Interfaith Group Backs Call to End Darfur Genocide

In light of the continuing necessity for international intervention in Darfur, Sudan, the United Religions Initiative Global Council have voted to endorse the Darfur Unity Statement, according to a URI press release.

The Darfur Unity Statement, which was drafted by the Save Darfur Coalition, seeks "a massive worldwide humanitarian response and call to end the violence and investigate crimes against humanity"

URI is joining that call by becoming the latest organisation to sign its name along with over 100 other faith-based and human rights groups.

Over two million refugees are in need of aid and death toll estimates in the region exceed 300,000.

In addition, the unity statement quotes U.N. Secretary General Kofi Annan, who called the situation in Darfur the "worst humanitarian crisis in the world today."

In the statement, the council says that "never again" statements followed massacres in Rwanda eleven years ago.

"January’s report from the U.N. International Inquiry on Darfur made clear that the conflict in western Sudan would soon become the next ‘never again,’" according to the press release.

The U.N. International Inquiry Commission that is investigating the events in Darfur was "particularly alarmed that attacks on villages, killing of civilians, rape, pillaging and forced displacements have continued during the course of the Commission’s mandate."

Alarmed that that there was a lack of resolution to the crisis, a small group of interfaith activists informally convened as the URI Darfur Action Group in March.

"Even in this late day we are not powerless to act, to help a desperate people avoid further atrocities and the suffering of refugee life," said Stephen Fuqua, one of the group’s members.

The group’s activities were made known to URI Executive Director Charles Gibbs, who eventually supported having URI be added as a signatory to the Unity Statement.

The United Religions Initiative (URI) works to "end religiously motivated violence and build cultures of peace, justice and healing," the statement said. It is active in more than 50 countries.

A key reason leading to the support of the signature "was that the request came from our grassroots representatives and members who had been seriously considering this issue," said Gibbs in the statement.

In March the URI Darfur Action Group sent a letter to interfaith leaders throughout the United States requesting their support for a campaign to encourage the passage of the Darfur Accountability Act in the U.S. Senate.

The bill calls for measures aimed at ending the Darfur "genocide", a term the United States House of Representatives used on July 22, 2004 to describe the "atrocities" it said were occurring in Darfur, Sudan.

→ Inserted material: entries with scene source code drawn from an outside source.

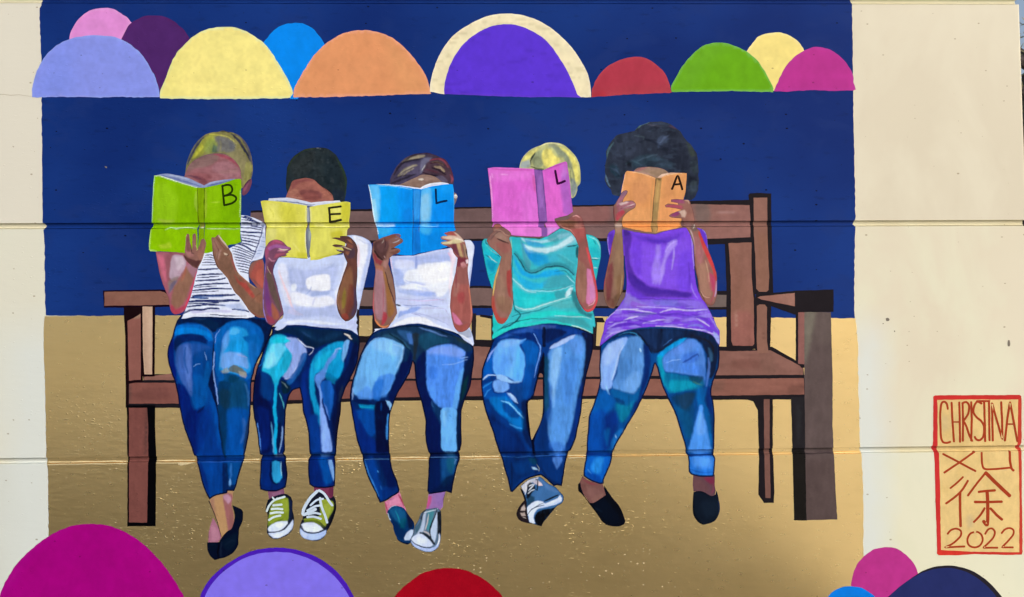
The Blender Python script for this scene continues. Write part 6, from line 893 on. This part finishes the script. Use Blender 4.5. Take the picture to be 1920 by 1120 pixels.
part(b4, "spine", '#8858a8', "505,335! 585,350! 600,480 615,640 632,830! 600,850! 605,880! 632,890! 630,970! 578,970! 575,890! 545,880! 550,830! 535,640 520,480", [F_('#9b6abd', "540,380 580,390 600,700 560,700", 6, .6), L_('#4f2a6c', 2, "520,400 530,560 545,740 560,830", 1.4, .8), L_('#5d3880', 2, "585,370 605,560 625,760", 1.4, .7), F_('#5f3a86', "550,830 630,830 605,850 555,860", 3, .8), L_('#1f1430', 2.5, "480,330 560,345 585,348", 1.5, .8)], sp=1.5, wob=.5)
strokes(b4, "letter", '#370a3a', [(3.8, "705,352 715,410 728,475", False), (3.8, "726,474 760,465 797,448", False)])
T(900, 420)
part(p4, "arm", '#93675e', "60,160! 90,110 125,70! 118,35! 130,10! 160,-5 185,0! 210,25 250,50 285,80 292,105 275,135 285,170! 300,230! 298,300 295,420 300,520 305,620 310,700 300,800 270,870 230,930 200,938 165,925 130,850 110,780 108,700 118,620 135,520 160,430 185,370 200,310! 140,250 90,210", [
  F_('#7d5a58', "70,150 150,60 220,30 280,85 270,120 210,80 150,90 110,150", 5, .8), F_('#b0655c', "130,10 180,0 200,30 150,50", 4, .8), F_('#a8887a', "120,100 180,75 260,130 280,170 220,170 150,120", 6, .6), L_('#352228', 3.4, "165,140 210,160 265,180", 1.6, .95), L_('#6a4a4a', 2.4, "100,150 150,90 200,70 240,90", 1.6, .7), L_('#c59a88', 2, "130,60 190,60 240,100 280,115", 1.4, .6), F_('#9c5c58', "150,180 260,180 290,230 240,280 200,260", 7, .7), F_('#9a6f5e', "200,300 290,300 280,500 240,640 200,600", 10, .6), F_('#a33a3c', "255,440 295,420 290,640 300,700 270,680 250,560", 4, .85), L_('#e0c06a', 3, "180,390 150,500 130,600 125,670", 1.8, .95), F_('#a3806c', "150,500 200,480 240,640 220,760 170,720", 8, .6), F_('#8c6a52', "150,700 240,680 300,740 270,840 180,800", 8, .6), F_('#b53f38', "112,700 130,660 150,800 190,880 260,880 220,935 170,925 120,820", 5, .85), L_('#cdb2a0', 1.6, "308,720 295,820 250,900", 1.2, .8), L_('#c55a40', 2.4, "115,640 108,740 125,840 165,915", 1.4, .7), E_('#4a2630', .6, op=.5)], sp=1.25, wob=.5)
part(p4, "arm", '#955a58', "705,-30! 750,-32 810,-38 870,-75! 910,-85 935,-80 965,-40 975,0! 990,60 1000,130 1020,230 1045,330 1065,430 1085,530 1100,620 1105,700 1090,760 1060,810 1010,830 970,800 930,740 900,650 895,560 905,460 915,380 920,290! 925,210! 890,130 850,80 790,50 750,20! 720,0!", [
  F_('#93684f', "715,-25 830,-35 920,-20 880,0 760,0 720,-10", 4, .8), F_('#7f523e', "760,5 930,0 960,30 880,45 800,40", 4, .7), L_('#e8a8a8', 2.4, "870,-70 900,-80 935,-60", 1.6, .8), F_('#c4847c', "880,20 940,10 970,40 930,50", 4, .7), L_('#e0a090', 1.6, "720,-2 770,30 850,60 890,110", 1.2, .7), F_('#b0504e', "860,60 980,40 990,130 940,180 900,130", 7, .6), F_('#8c5550', "920,160 1000,150 1020,280 1000,400 930,380", 8, .6), F_('#9c7060', "915,340 990,400 1000,560 1000,700 960,740 910,640 905,480", 7, .8), F_('#8d6250', "930,420 980,440 980,600 950,600", 8, .5), F_('#d77fb2', "1005,420 1040,430 1070,560 1085,660 1070,720 1020,760 995,740 1005,600", 3.5, .95), F_('#c987c6', "1030,560 1070,600 1070,700 1030,720", 6, .6), L_('#d8434f', 4.5, "1000,230 1040,380 1075,520 1095,640 1090,740 1050,800 1000,815 960,790", 2, .9, .3), L_('#f0a6ba', 2, "1015,770 1060,750 1080,700", 1.3, .7), L_('#402030', 2.4, "900,500 895,620 925,730 980,810", 1.3, .7), L_('#7a3c3c', 2, "975,40 1000,200", 1.5, .5), E_('#4a2630', .6, op=.5)], sp=1.25, wob=.5)

# ===== fifth reader: purple tee, orange book
p5 = person(1240, 985, "painted reader with a big dark curly hairdo and a violet shirt at the right")
T(1120, 216)
part(p5, "hair", '#2b3242', "350,150! 380,110 440,80 520,65 600,62 680,85 740,125 790,170 830,230 880,280 920,340 940,400 950,480 945,560 950,620 945,700 920,760 880,800! 815,790! 820,560! 600,530! 440,490! 300,530! 250,560! 210,760! 150,745 120,690 85,650 70,600 75,540 70,460 85,400 78,350 100,300 130,250 180,190 250,170 300,160", [
  F_('#333b4e', "160,260 250,190 360,170 420,230 380,330 280,400 160,420", 12, .8), F_('#242a3a', "560,300 700,260 800,300 860,420 840,560 760,640 700,480 600,350", 14, .9), F_('#3a465e', "560,230 620,190 680,230 620,270 570,310", 6, .9), L_('#52607e', 4, "590,260 630,215 670,190", 2.5, .7), F_('#2d4050', "330,420 460,370 600,400 700,450 720,500 600,490 440,480 330,490", 8, .9), L_('#46596c', 3, "380,430 480,390 560,370", 3, .7), L_('#3a5060', 3.5, "270,460 330,430 400,460", 2.5, .7), F_('#203848', "110,480 180,470 220,560 200,600 130,540", 7, .8), F_('#15181f', "270,430 320,450 320,490 280,480", 5, .8), F_('#1d222f', "600,110 720,130 760,190 700,220 640,180", 10, .7), L_('#5a7a80', 2.4, "360,130 410,95 480,70", 1.6, .85), L_('#4c6a74', 3.5, "90,400 105,330 150,260", 2, .75), L_('#5f7a94', 3, "75,560 90,610 115,670", 1.6, .8), L_('#4a3a52', 4, "670,100 710,110 740,130", 2.5, .8), F_('#3a4440', "830,250 890,300 920,380 880,400 850,320", 6, .8), F_('#33404a', "880,420 940,440 930,560 880,520", 7, .8), F_('#1b212e', "850,560 940,600 930,680 860,680", 7, .8), F_('#3f4c55', "870,640 930,620 920,720 880,740", 6, .6), L_('#57566a', 3, "470,90 560,100 620,110", 3, .5), L_('#4a5a66', 3, "350,190 440,210 430,230", 2.5, .6), L_('#1a2030', 5, "440,220 520,250 600,300", 3, .7), N_('#3a475c', 16, 7, .24, .4, 3), N_('#1a1f2c', 20, 8, .24, .5, 8), L_('#41516a', 3, "130,500 180,520 210,560", 2.5, .6), L_('#2c3f86', 1.8, "930,330 952,420 955,500", 1.5, .5)], sp=1.6, amp=.9)
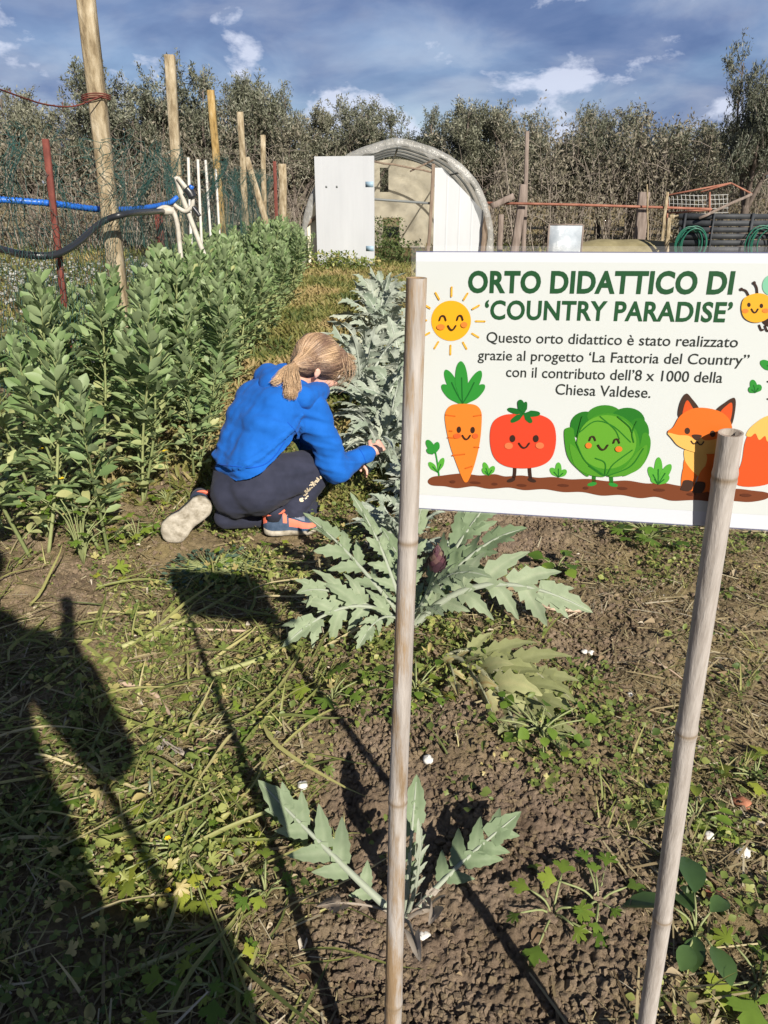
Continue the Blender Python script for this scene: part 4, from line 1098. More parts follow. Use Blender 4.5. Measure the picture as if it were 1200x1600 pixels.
def stakes():
    for i, (bu, bv, tu, tv, Y, r) in enumerate([(298, 378, 294, 246, 6.3, .012), (314, 372, 309, 249, 6.7, .012), (327, 345, 321, 250, 7.3, .012), (341, 340, 337, 264, 7.8, .012), (410, 345, 385, 246, 11.0, .045)]):
        a, b = P(bu, bv, Y), P(tu, tv, Y); a = a - (b - a) / (b.z - a.z) * (a.z + .02) if i < 4 else Vector((a.x + .25, Y, 0))
        g = Geo(); V, F = tube([a, a + (b - a) * .5 + Vector((.004, 0, 0)), b], [r, r * .95, r * .9], 8); g.add(V, F)
        if i < 4: tag(g.build('white_stake', M_white), ['first and tallest thin white stake from the left by the fence', 'second thin white stake from the left by the fence', 'third thin white stake from the left by the fence', 'fourth and shortest thin white stake, beside the yellowish post'][i], 'stake', 'thin white stakes')
        else: tag(g.build('leaning_pole', M_post), 'greyish pole leaning against the fourth fence post', 'pole')
    g = Geo(); a, b = P(440, 345, 13.2), P(441, 256, 13.2); a.z = 0; beam(a, b, .12, .09, g, jit=.01); tag(g.build('short_post', M_post), 'short weathered wooden post left of the tunnel by the red stake', 'post')
stakes()
M_blue = flat('blue_plastic', (.02, .12, .48), .35, .5)
M_black = flat('black_plastic', (.022, .024, .028), .35, .5)
M_pvc = nmat('dirty_pvc', [(.3, (.36, .33, .27)), (.7, (.55, .53, .47))], 20, .5, .1)
def pipes():
    pts = spline([P(-60, 308, 3.9), P(0, 312, 4.0), P(80, 318, 4.1), P(155, 327, 4.4), P(215, 326, 5.0), P(262, 318, 5.4), P(276, 309, 5.5)], 260)
    r = np.where(np.arange(260) % 3 == 0, .0135, .0165); g = Geo(); V, F = tube(pts, r, 8); g.add(V, F)
    tag(g.build('blue_conduit', M_blue), 'blue corrugated pipe strung along the fence', 'pipe')
    root = thing('black_hose', 'black hose sagging in front of the fence to the tap', 'hose', P(0, 389, 3.55))
    o = root.location
    pts = spline([P(-50, 378, 3.4), P(0, 389, 3.55), P(40, 398, 3.45), P(85, 398, 3.5), P(120, 380, 3.7), P(160, 347, 4.02), P(200, 334, 4.1), P(255, 330, 4.9)], 80)
    g = Geo(); V, F = tube([p - o for p in pts], .0155, 10); g.add(V, F); g.build('hose', M_black, root)
    g = Geo(); V, F = tube([P(q, w, 4.9) - o for q, w in ((250, 331), (262, 330), (272, 329))], [.024, .024, .02], 10); g.add(V, F); g.build('coupling', M_pvc, root)
    root = thing('water_tap', 'white plastic pipes and blue-grey tap standing by the second post', 'tap', (P(290, 350, 5.0).x, 5.0, 0)); o = root.location
    def pt(lst, Y, r, name, mat, n=30):
        g = Geo(); V, F = tube([p - o for p in spline([P(u, v, Y) for u, v in lst], n)], r, 10); g.add(V, F); g.build(name, mat, root)
    pt([(246, 329), (258, 324), (270, 330), (277, 350), (281, 385), (285, 425), (288, 470)], 4.9, .014, 'bent_pipe', M_pvc)
    pt([(275, 276), (284, 305), (297, 340), (309, 372), (320, 400)], 5.0, .015, 'sloping_pipe', M_pvc)
    pt([(278, 278), (286, 288), (294, 298)], 4.98, .014, 'short_pipe', M_pvc)
    pt([(291, 294), (297, 301), (301, 309)], 4.97, .026, 'valve', M_black, 8)
    pt([(297, 297), (300, 290)], 4.97, .015, 'valve_handle', M_blue, 4)
    pt([(272, 320), (280, 326), (290, 330), (300, 322), (301, 308)], 4.98, .013, 'elbow', M_pvc)
    pt([(300, 322), (308, 332), (312, 338)], 4.98, .012, 'spout', M_black, 8)
pipes()

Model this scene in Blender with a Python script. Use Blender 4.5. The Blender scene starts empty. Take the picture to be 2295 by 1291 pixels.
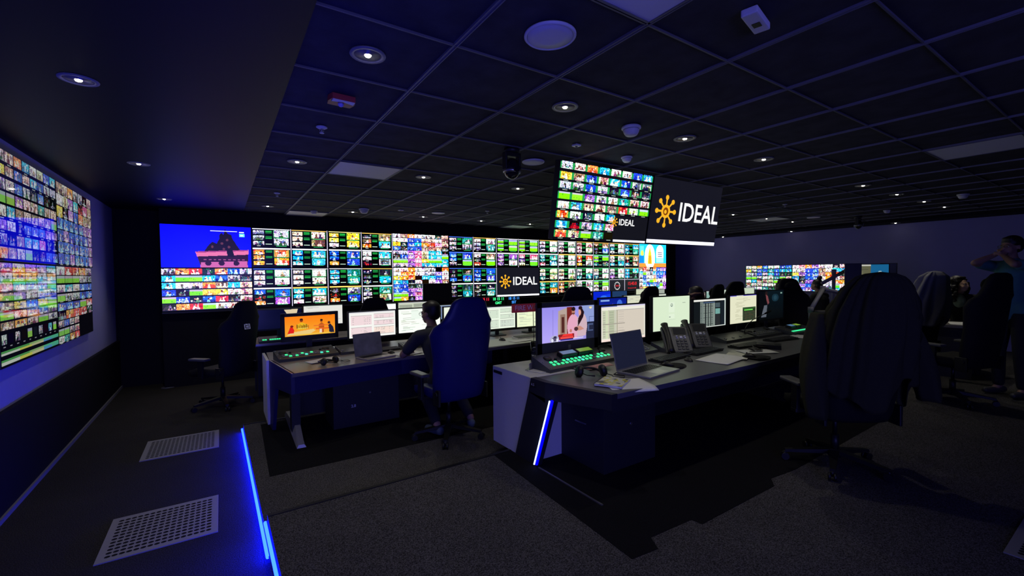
import bpy, bmesh, math, random
import numpy as np
from mathutils import Vector, Matrix, Euler

scene = bpy.context.scene
COL = scene.collection

# ------------------------------------------------------------------ camera
CAM_Z = 1.66
YAW, PITCH, ROLL = 0.584471, -0.0303161, -0.0095573
def camera_basis():
    f = Vector((math.sin(YAW)*math.cos(PITCH), math.cos(YAW)*math.cos(PITCH), math.sin(PITCH)))
    r = Vector((math.cos(YAW), -math.sin(YAW), 0))
    u = r.cross(f)
    c, s = math.cos(ROLL), math.sin(ROLL)
    return c*r+s*u, -s*r+c*u, f
rt, up, fw = camera_basis()
cam_data = bpy.data.cameras.new('camera')
cam_data.sensor_fit = 'HORIZONTAL'; cam_data.sensor_width = 36.0
cam_data.lens = 36.0*986.7/2295.0
cam_data.clip_start = 0.03; cam_data.clip_end = 100
cam = bpy.data.objects.new('camera', cam_data); COL.objects.link(cam)
cam.matrix_world = Matrix(((rt.x, up.x, -fw.x, 0), (rt.y, up.y, -fw.y, 0), (rt.z, up.z, -fw.z, CAM_Z), (0, 0, 0, 1)))
scene.camera = cam

# ------------------------------------------------------------------ colour management and ambient light
vs = scene.view_settings
vs.view_transform = 'Standard'; vs.look = 'None'; vs.gamma = 1.0
vs.use_curve_mapping = False
vs.exposure = 0.0
scene.cycles.use_denoising = True
scene.cycles.max_bounces = 6
scene.cycles.diffuse_bounces = 3
scene.cycles.sample_clamp_indirect = 4.0

world = bpy.data.worlds.new('world'); scene.world = world; world.use_nodes = True
bg = world.node_tree.nodes['Background']
bg.inputs['Color'].default_value = (0.24, 0.24, 1.35, 1)
bg.inputs['Strength'].default_value = 3.2
LAMP_W = 15.0        # power of each ceiling downlight
STRIP_E = 95.0      # emission of the blue floor strips
SCREEN_E = 2.0     # emission of the video wall
MONITOR_E = 1.0

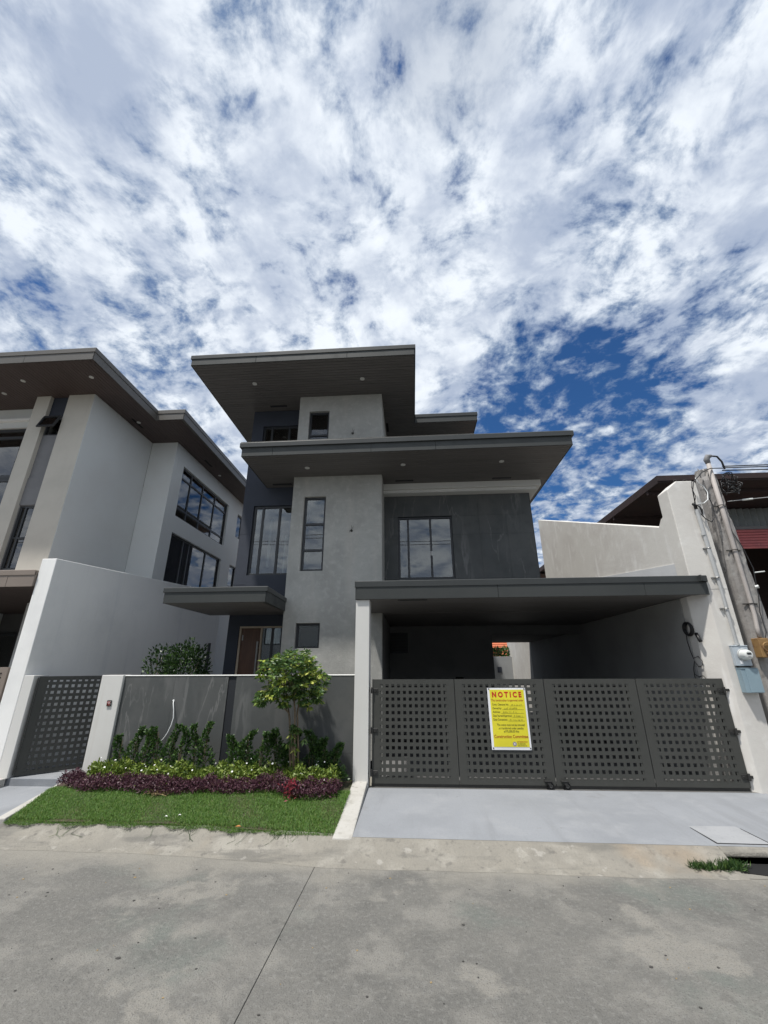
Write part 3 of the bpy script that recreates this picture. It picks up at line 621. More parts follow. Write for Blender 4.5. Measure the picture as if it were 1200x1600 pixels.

The bill also calls for restoring normalcy to life for hundreds of thousands of displaced Muslims, and for the criminal prosecution of those responsible for crimes against humanity.

The measure is currently being debated in the US Senate.

There has been international progress on the Darfur matter. Recent U.N. Security Council Resolutions have been passed to punish perpetrators of crimes against humanity and there has been a sanctioning of individuals and against the government of Sudan.

The Security Council has also approved a peacekeeping force for southern Sudan, whose future stability is intertwined with the Darfur conflict in the west.

The Darfur Accountability Act currently in the US Senate would provide additional aid in the region and would also work to secure additional African Union and UN peacekeeping troops specifically for Darfur.